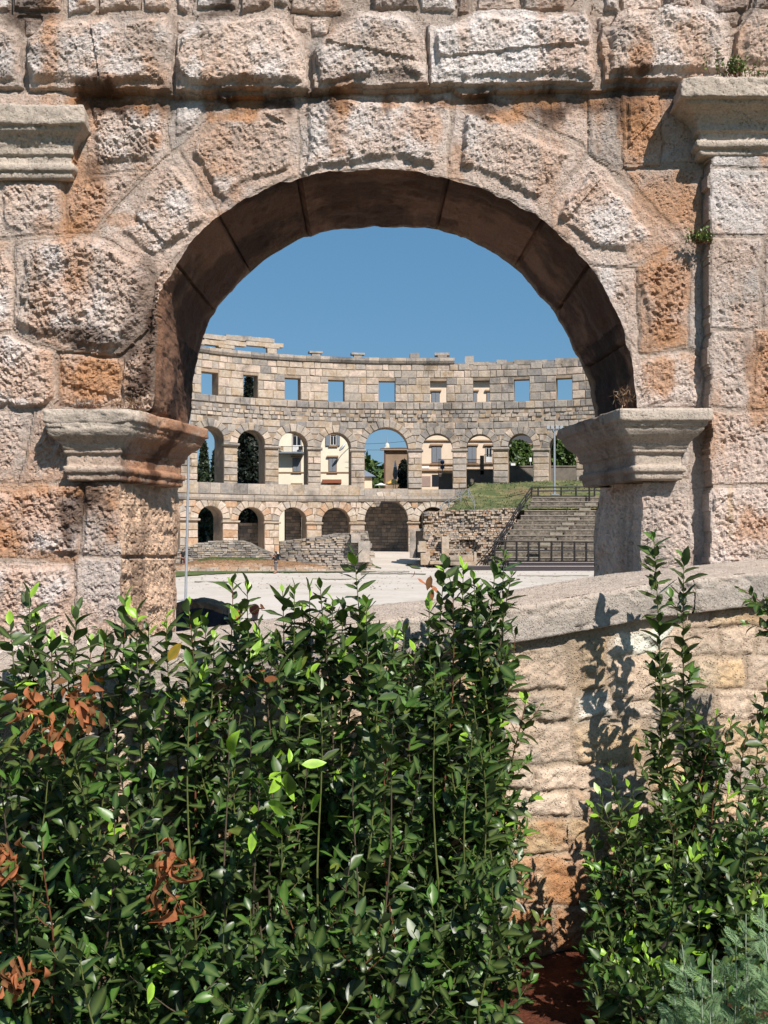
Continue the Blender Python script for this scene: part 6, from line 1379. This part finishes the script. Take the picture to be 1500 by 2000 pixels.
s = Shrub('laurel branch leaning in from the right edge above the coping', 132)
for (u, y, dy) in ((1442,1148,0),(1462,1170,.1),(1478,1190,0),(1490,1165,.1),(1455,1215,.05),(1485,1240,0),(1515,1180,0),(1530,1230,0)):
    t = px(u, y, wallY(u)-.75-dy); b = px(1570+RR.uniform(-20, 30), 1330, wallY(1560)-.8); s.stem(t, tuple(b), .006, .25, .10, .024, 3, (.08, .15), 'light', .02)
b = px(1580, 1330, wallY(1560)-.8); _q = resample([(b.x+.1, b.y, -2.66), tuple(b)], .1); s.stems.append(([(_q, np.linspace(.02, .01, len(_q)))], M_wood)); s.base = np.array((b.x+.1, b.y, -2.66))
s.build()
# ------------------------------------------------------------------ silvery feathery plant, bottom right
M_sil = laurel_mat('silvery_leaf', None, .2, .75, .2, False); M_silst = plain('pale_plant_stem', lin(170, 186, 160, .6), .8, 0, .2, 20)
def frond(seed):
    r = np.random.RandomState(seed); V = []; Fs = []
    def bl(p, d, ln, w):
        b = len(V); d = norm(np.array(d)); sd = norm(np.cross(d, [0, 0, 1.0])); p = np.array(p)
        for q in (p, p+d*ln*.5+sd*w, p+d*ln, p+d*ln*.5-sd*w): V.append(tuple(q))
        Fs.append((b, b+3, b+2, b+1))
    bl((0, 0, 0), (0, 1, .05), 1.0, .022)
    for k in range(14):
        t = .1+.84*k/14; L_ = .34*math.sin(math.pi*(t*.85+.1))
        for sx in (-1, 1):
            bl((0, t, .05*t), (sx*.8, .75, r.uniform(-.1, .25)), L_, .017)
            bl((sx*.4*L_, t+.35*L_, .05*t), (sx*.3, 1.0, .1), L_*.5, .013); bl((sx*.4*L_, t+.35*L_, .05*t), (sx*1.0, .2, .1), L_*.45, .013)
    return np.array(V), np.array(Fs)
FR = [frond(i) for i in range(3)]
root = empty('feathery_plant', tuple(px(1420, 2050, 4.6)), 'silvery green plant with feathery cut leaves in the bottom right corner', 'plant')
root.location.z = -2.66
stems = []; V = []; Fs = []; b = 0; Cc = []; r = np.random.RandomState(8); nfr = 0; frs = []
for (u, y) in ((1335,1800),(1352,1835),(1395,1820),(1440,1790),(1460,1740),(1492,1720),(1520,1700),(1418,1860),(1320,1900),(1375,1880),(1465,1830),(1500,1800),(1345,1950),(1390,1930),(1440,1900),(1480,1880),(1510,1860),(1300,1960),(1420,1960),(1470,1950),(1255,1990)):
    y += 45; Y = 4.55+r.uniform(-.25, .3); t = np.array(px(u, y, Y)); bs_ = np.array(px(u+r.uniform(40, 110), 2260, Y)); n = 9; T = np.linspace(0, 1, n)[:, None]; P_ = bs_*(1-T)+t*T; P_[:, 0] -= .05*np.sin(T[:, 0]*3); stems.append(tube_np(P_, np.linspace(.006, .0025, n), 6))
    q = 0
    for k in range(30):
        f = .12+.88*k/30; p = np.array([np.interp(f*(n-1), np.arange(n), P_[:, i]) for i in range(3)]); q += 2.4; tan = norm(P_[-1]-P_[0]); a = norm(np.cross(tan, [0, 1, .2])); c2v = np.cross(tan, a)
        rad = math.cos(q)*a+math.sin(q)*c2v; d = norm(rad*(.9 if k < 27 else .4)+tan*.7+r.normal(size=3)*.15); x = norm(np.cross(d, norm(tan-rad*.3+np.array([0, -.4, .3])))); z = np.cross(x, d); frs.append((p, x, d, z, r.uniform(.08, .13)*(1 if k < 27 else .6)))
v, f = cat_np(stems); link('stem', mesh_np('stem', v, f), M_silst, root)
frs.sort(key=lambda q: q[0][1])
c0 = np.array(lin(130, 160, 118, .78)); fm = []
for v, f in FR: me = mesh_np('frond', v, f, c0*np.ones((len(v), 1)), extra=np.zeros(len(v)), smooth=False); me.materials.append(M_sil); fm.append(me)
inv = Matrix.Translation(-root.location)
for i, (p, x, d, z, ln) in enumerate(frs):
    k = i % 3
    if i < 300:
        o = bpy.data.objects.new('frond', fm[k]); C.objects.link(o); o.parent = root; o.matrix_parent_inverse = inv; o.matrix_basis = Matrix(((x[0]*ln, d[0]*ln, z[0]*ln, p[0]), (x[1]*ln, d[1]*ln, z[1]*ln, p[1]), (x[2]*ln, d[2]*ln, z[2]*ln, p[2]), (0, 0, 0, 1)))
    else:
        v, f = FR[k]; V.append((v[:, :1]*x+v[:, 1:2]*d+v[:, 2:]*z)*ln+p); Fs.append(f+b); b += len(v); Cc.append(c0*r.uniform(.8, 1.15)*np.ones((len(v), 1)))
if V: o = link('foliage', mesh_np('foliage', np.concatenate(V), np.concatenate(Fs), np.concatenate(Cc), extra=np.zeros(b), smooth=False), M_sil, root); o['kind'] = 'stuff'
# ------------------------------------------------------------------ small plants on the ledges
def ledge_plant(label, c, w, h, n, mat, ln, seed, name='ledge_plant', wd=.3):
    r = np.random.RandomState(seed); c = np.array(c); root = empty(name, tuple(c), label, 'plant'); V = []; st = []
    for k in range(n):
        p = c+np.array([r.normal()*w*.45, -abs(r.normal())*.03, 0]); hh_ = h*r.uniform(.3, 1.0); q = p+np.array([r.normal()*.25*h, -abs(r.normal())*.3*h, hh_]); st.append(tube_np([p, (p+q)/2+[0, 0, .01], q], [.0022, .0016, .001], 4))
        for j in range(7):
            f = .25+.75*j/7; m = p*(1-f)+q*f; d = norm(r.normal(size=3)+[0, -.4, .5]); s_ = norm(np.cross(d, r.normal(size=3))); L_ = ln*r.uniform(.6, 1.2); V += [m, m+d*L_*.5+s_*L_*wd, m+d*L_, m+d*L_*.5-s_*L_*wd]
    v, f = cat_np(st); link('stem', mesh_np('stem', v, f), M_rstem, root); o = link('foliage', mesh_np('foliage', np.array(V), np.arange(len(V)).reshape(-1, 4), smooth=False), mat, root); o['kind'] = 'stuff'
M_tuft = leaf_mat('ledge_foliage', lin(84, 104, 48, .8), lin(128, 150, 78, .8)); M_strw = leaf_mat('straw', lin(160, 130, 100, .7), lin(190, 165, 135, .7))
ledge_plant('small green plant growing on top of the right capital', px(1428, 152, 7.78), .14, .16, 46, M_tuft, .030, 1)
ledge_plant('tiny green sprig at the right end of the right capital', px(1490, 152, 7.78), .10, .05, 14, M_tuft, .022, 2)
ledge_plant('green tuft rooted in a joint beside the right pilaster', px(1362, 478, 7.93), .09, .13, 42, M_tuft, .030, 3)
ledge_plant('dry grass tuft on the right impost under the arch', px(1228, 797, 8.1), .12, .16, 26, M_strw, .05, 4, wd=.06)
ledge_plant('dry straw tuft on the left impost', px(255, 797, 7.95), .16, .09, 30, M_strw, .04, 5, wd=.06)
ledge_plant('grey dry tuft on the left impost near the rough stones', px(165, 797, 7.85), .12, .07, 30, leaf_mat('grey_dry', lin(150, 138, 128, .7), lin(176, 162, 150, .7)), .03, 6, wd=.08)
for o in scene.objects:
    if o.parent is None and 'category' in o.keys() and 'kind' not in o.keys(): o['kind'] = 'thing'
--
## DIRECTIONS FOR THIS TASK
Write out the whole listing again, exactly, with no pictures.

## THE ANSWER
Continue the Blender Python script for this scene: part 6, from line 1379. This part finishes the script. Take the picture to be 1500 by 2000 pixels.
s = Shrub('laurel branch leaning in from the right edge above the coping', 132)
for (u, y, dy) in ((1442,1148,0),(1462,1170,.1),(1478,1190,0),(1490,1165,.1),(1455,1215,.05),(1485,1240,0),(1515,1180,0),(1530,1230,0)):
    t = px(u, y, wallY(u)-.75-dy); b = px(1570+RR.uniform(-20, 30), 1330, wallY(1560)-.8); s.stem(t, tuple(b), .006, .25, .10, .024, 3, (.08, .15), 'light', .02)
b = px(1580, 1330, wallY(1560)-.8); _q = resample([(b.x+.1, b.y, -2.66), tuple(b)], .1); s.stems.append(([(_q, np.linspace(.02, .01, len(_q)))], M_wood)); s.base = np.array((b.x+.1, b.y, -2.66))
s.build()
# ------------------------------------------------------------------ silvery feathery plant, bottom right
M_sil = laurel_mat('silvery_leaf', None, .2, .75, .2, False); M_silst = plain('pale_plant_stem', lin(170, 186, 160, .6), .8, 0, .2, 20)
def frond(seed):
    r = np.random.RandomState(seed); V = []; Fs = []
    def bl(p, d, ln, w):
        b = len(V); d = norm(np.array(d)); sd = norm(np.cross(d, [0, 0, 1.0])); p = np.array(p)
        for q in (p, p+d*ln*.5+sd*w, p+d*ln, p+d*ln*.5-sd*w): V.append(tuple(q))
        Fs.append((b, b+3, b+2, b+1))
    bl((0, 0, 0), (0, 1, .05), 1.0, .022)
    for k in range(14):
        t = .1+.84*k/14; L_ = .34*math.sin(math.pi*(t*.85+.1))
        for sx in (-1, 1):
            bl((0, t, .05*t), (sx*.8, .75, r.uniform(-.1, .25)), L_, .017)
            bl((sx*.4*L_, t+.35*L_, .05*t), (sx*.3, 1.0, .1), L_*.5, .013); bl((sx*.4*L_, t+.35*L_, .05*t), (sx*1.0, .2, .1), L_*.45, .013)
    return np.array(V), np.array(Fs)
FR = [frond(i) for i in range(3)]
root = empty('feathery_plant', tuple(px(1420, 2050, 4.6)), 'silvery green plant with feathery cut leaves in the bottom right corner', 'plant')
root.location.z = -2.66
stems = []; V = []; Fs = []; b = 0; Cc = []; r = np.random.RandomState(8); nfr = 0; frs = []
for (u, y) in ((1335,1800),(1352,1835),(1395,1820),(1440,1790),(1460,1740),(1492,1720),(1520,1700),(1418,1860),(1320,1900),(1375,1880),(1465,1830),(1500,1800),(1345,1950),(1390,1930),(1440,1900),(1480,1880),(1510,1860),(1300,1960),(1420,1960),(1470,1950),(1255,1990)):
    y += 45; Y = 4.55+r.uniform(-.25, .3); t = np.array(px(u, y, Y)); bs_ = np.array(px(u+r.uniform(40, 110), 2260, Y)); n = 9; T = np.linspace(0, 1, n)[:, None]; P_ = bs_*(1-T)+t*T; P_[:, 0] -= .05*np.sin(T[:, 0]*3); stems.append(tube_np(P_, np.linspace(.006, .0025, n), 6))
    q = 0
    for k in range(30):
        f = .12+.88*k/30; p = np.array([np.interp(f*(n-1), np.arange(n), P_[:, i]) for i in range(3)]); q += 2.4; tan = norm(P_[-1]-P_[0]); a = norm(np.cross(tan, [0, 1, .2])); c2v = np.cross(tan, a)
        rad = math.cos(q)*a+math.sin(q)*c2v; d = norm(rad*(.9 if k < 27 else .4)+tan*.7+r.normal(size=3)*.15); x = norm(np.cross(d, norm(tan-rad*.3+np.array([0, -.4, .3])))); z = np.cross(x, d); frs.append((p, x, d, z, r.uniform(.08, .13)*(1 if k < 27 else .6)))
v, f = cat_np(stems); link('stem', mesh_np('stem', v, f), M_silst, root)
frs.sort(key=lambda q: q[0][1])
c0 = np.array(lin(130, 160, 118, .78)); fm = []
for v, f in FR: me = mesh_np('frond', v, f, c0*np.ones((len(v), 1)), extra=np.zeros(len(v)), smooth=False); me.materials.append(M_sil); fm.append(me)
inv = Matrix.Translation(-root.location)
for i, (p, x, d, z, ln) in enumerate(frs):
    k = i % 3
    if i < 300:
        o = bpy.data.objects.new('frond', fm[k]); C.objects.link(o); o.parent = root; o.matrix_parent_inverse = inv; o.matrix_basis = Matrix(((x[0]*ln, d[0]*ln, z[0]*ln, p[0]), (x[1]*ln, d[1]*ln, z[1]*ln, p[1]), (x[2]*ln, d[2]*ln, z[2]*ln, p[2]), (0, 0, 0, 1)))
    else:
        v, f = FR[k]; V.append((v[:, :1]*x+v[:, 1:2]*d+v[:, 2:]*z)*ln+p); Fs.append(f+b); b += len(v); Cc.append(c0*r.uniform(.8, 1.15)*np.ones((len(v), 1)))
if V: o = link('foliage', mesh_np('foliage', np.concatenate(V), np.concatenate(Fs), np.concatenate(Cc), extra=np.zeros(b), smooth=False), M_sil, root); o['kind'] = 'stuff'
# ------------------------------------------------------------------ small plants on the ledges
def ledge_plant(label, c, w, h, n, mat, ln, seed, name='ledge_plant', wd=.3):
    r = np.random.RandomState(seed); c = np.array(c); root = empty(name, tuple(c), label, 'plant'); V = []; st = []
    for k in range(n):
        p = c+np.array([r.normal()*w*.45, -abs(r.normal())*.03, 0]); hh_ = h*r.uniform(.3, 1.0); q = p+np.array([r.normal()*.25*h, -abs(r.normal())*.3*h, hh_]); st.append(tube_np([p, (p+q)/2+[0, 0, .01], q], [.0022, .0016, .001], 4))
        for j in range(7):
            f = .25+.75*j/7; m = p*(1-f)+q*f; d = norm(r.normal(size=3)+[0, -.4, .5]); s_ = norm(np.cross(d, r.normal(size=3))); L_ = ln*r.uniform(.6, 1.2); V += [m, m+d*L_*.5+s_*L_*wd, m+d*L_, m+d*L_*.5-s_*L_*wd]
    v, f = cat_np(st); link('stem', mesh_np('stem', v, f), M_rstem, root); o = link('foliage', mesh_np('foliage', np.array(V), np.arange(len(V)).reshape(-1, 4), smooth=False), mat, root); o['kind'] = 'stuff'
M_tuft = leaf_mat('ledge_foliage', lin(84, 104, 48, .8), lin(128, 150, 78, .8)); M_strw = leaf_mat('straw', lin(160, 130, 100, .7), lin(190, 165, 135, .7))
ledge_plant('small green plant growing on top of the right capital', px(1428, 152, 7.78), .14, .16, 46, M_tuft, .030, 1)
ledge_plant('tiny green sprig at the right end of the right capital', px(1490, 152, 7.78), .10, .05, 14, M_tuft, .022, 2)
ledge_plant('green tuft rooted in a joint beside the right pilaster', px(1362, 478, 7.93), .09, .13, 42, M_tuft, .030, 3)
ledge_plant('dry grass tuft on the right impost under the arch', px(1228, 797, 8.1), .12, .16, 26, M_strw, .05, 4, wd=.06)
ledge_plant('dry straw tuft on the left impost', px(255, 797, 7.95), .16, .09, 30, M_strw, .04, 5, wd=.06)
ledge_plant('grey dry tuft on the left impost near the rough stones', px(165, 797, 7.85), .12, .07, 30, leaf_mat('grey_dry', lin(150, 138, 128, .7), lin(176, 162, 150, .7)), .03, 6, wd=.08)
for o in scene.objects:
    if o.parent is None and 'category' in o.keys() and 'kind' not in o.keys(): o['kind'] = 'thing'